## What you need to do
Take the listing and print it in full, exactly as given.

## Recorded information
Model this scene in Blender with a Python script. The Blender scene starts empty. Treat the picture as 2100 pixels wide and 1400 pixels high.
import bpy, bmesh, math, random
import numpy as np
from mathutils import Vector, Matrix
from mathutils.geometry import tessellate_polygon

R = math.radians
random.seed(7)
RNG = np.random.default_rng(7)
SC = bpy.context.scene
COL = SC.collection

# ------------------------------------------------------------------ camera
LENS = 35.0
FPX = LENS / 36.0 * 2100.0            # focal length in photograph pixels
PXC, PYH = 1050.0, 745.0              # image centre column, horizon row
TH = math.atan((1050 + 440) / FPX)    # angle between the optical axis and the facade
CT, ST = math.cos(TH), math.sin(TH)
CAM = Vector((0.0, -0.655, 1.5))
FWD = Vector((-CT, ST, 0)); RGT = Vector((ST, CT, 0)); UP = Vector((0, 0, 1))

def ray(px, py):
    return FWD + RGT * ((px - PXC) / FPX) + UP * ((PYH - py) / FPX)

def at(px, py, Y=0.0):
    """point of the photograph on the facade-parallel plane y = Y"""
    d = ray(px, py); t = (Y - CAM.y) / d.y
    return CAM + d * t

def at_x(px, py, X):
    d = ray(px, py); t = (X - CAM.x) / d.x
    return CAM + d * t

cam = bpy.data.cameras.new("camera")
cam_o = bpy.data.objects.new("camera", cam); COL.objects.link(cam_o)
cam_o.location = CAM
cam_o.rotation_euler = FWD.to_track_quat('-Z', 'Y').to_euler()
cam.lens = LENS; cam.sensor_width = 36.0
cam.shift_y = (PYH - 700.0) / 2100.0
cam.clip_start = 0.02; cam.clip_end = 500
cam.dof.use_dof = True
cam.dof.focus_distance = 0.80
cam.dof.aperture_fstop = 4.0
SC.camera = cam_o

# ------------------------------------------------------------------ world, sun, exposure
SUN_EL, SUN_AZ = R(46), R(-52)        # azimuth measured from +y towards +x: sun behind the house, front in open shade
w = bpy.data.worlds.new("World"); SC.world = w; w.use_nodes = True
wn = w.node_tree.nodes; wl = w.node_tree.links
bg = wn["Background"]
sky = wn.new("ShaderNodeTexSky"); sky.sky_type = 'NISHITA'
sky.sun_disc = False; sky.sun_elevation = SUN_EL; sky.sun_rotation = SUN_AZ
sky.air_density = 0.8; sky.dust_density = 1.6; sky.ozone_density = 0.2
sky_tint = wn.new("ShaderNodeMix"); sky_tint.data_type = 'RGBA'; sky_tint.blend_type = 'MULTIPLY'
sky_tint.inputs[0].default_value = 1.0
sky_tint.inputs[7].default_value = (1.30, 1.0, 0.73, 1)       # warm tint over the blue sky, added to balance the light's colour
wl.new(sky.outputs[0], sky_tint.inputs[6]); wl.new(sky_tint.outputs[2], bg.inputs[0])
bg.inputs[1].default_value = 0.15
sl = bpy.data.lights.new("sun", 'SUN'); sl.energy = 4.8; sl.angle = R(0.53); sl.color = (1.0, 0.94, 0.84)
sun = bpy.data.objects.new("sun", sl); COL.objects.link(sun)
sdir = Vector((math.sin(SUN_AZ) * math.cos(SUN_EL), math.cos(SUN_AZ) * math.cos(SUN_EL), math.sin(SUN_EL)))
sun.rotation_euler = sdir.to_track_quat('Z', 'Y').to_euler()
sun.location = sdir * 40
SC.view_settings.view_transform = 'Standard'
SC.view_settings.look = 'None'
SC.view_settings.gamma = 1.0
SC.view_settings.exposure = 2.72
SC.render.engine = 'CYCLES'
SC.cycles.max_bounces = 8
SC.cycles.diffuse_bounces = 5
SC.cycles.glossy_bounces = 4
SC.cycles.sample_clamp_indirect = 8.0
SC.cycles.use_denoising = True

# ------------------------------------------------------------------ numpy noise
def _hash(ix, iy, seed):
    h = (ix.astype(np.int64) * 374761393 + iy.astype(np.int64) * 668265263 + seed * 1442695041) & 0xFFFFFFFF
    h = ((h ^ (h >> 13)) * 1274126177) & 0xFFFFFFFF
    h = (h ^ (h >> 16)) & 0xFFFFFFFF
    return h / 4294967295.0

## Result
Model this scene in Blender with a Python script. The Blender scene starts empty. Treat the picture as 2100 pixels wide and 1400 pixels high.
import bpy, bmesh, math, random
import numpy as np
from mathutils import Vector, Matrix
from mathutils.geometry import tessellate_polygon

R = math.radians
random.seed(7)
RNG = np.random.default_rng(7)
SC = bpy.context.scene
COL = SC.collection

# ------------------------------------------------------------------ camera
LENS = 35.0
FPX = LENS / 36.0 * 2100.0            # focal length in photograph pixels
PXC, PYH = 1050.0, 745.0              # image centre column, horizon row
TH = math.atan((1050 + 440) / FPX)    # angle between the optical axis and the facade
CT, ST = math.cos(TH), math.sin(TH)
CAM = Vector((0.0, -0.655, 1.5))
FWD = Vector((-CT, ST, 0)); RGT = Vector((ST, CT, 0)); UP = Vector((0, 0, 1))

def ray(px, py):
    return FWD + RGT * ((px - PXC) / FPX) + UP * ((PYH - py) / FPX)

def at(px, py, Y=0.0):
    """point of the photograph on the facade-parallel plane y = Y"""
    d = ray(px, py); t = (Y - CAM.y) / d.y
    return CAM + d * t

def at_x(px, py, X):
    d = ray(px, py); t = (X - CAM.x) / d.x
    return CAM + d * t

cam = bpy.data.cameras.new("camera")
cam_o = bpy.data.objects.new("camera", cam); COL.objects.link(cam_o)
cam_o.location = CAM
cam_o.rotation_euler = FWD.to_track_quat('-Z', 'Y').to_euler()
cam.lens = LENS; cam.sensor_width = 36.0
cam.shift_y = (PYH - 700.0) / 2100.0
cam.clip_start = 0.02; cam.clip_end = 500
cam.dof.use_dof = True
cam.dof.focus_distance = 0.80
cam.dof.aperture_fstop = 4.0
SC.camera = cam_o

# ------------------------------------------------------------------ world, sun, exposure
SUN_EL, SUN_AZ = R(46), R(-52)        # azimuth measured from +y towards +x: sun behind the house, front in open shade
w = bpy.data.worlds.new("World"); SC.world = w; w.use_nodes = True
wn = w.node_tree.nodes; wl = w.node_tree.links
bg = wn["Background"]
sky = wn.new("ShaderNodeTexSky"); sky.sky_type = 'NISHITA'
sky.sun_disc = False; sky.sun_elevation = SUN_EL; sky.sun_rotation = SUN_AZ
sky.air_density = 0.8; sky.dust_density = 1.6; sky.ozone_density = 0.2
sky_tint = wn.new("ShaderNodeMix"); sky_tint.data_type = 'RGBA'; sky_tint.blend_type = 'MULTIPLY'
sky_tint.inputs[0].default_value = 1.0
sky_tint.inputs[7].default_value = (1.30, 1.0, 0.73, 1)       # warm tint over the blue sky, added to balance the light's colour
wl.new(sky.outputs[0], sky_tint.inputs[6]); wl.new(sky_tint.outputs[2], bg.inputs[0])
bg.inputs[1].default_value = 0.15
sl = bpy.data.lights.new("sun", 'SUN'); sl.energy = 4.8; sl.angle = R(0.53); sl.color = (1.0, 0.94, 0.84)
sun = bpy.data.objects.new("sun", sl); COL.objects.link(sun)
sdir = Vector((math.sin(SUN_AZ) * math.cos(SUN_EL), math.cos(SUN_AZ) * math.cos(SUN_EL), math.sin(SUN_EL)))
sun.rotation_euler = sdir.to_track_quat('Z', 'Y').to_euler()
sun.location = sdir * 40
SC.view_settings.view_transform = 'Standard'
SC.view_settings.look = 'None'
SC.view_settings.gamma = 1.0
SC.view_settings.exposure = 2.72
SC.render.engine = 'CYCLES'
SC.cycles.max_bounces = 8
SC.cycles.diffuse_bounces = 5
SC.cycles.glossy_bounces = 4
SC.cycles.sample_clamp_indirect = 8.0
SC.cycles.use_denoising = True

# ------------------------------------------------------------------ numpy noise
def _hash(ix, iy, seed):
    h = (ix.astype(np.int64) * 374761393 + iy.astype(np.int64) * 668265263 + seed * 1442695041) & 0xFFFFFFFF
    h = ((h ^ (h >> 13)) * 1274126177) & 0xFFFFFFFF
    h = (h ^ (h >> 16)) & 0xFFFFFFFF
    return h / 4294967295.0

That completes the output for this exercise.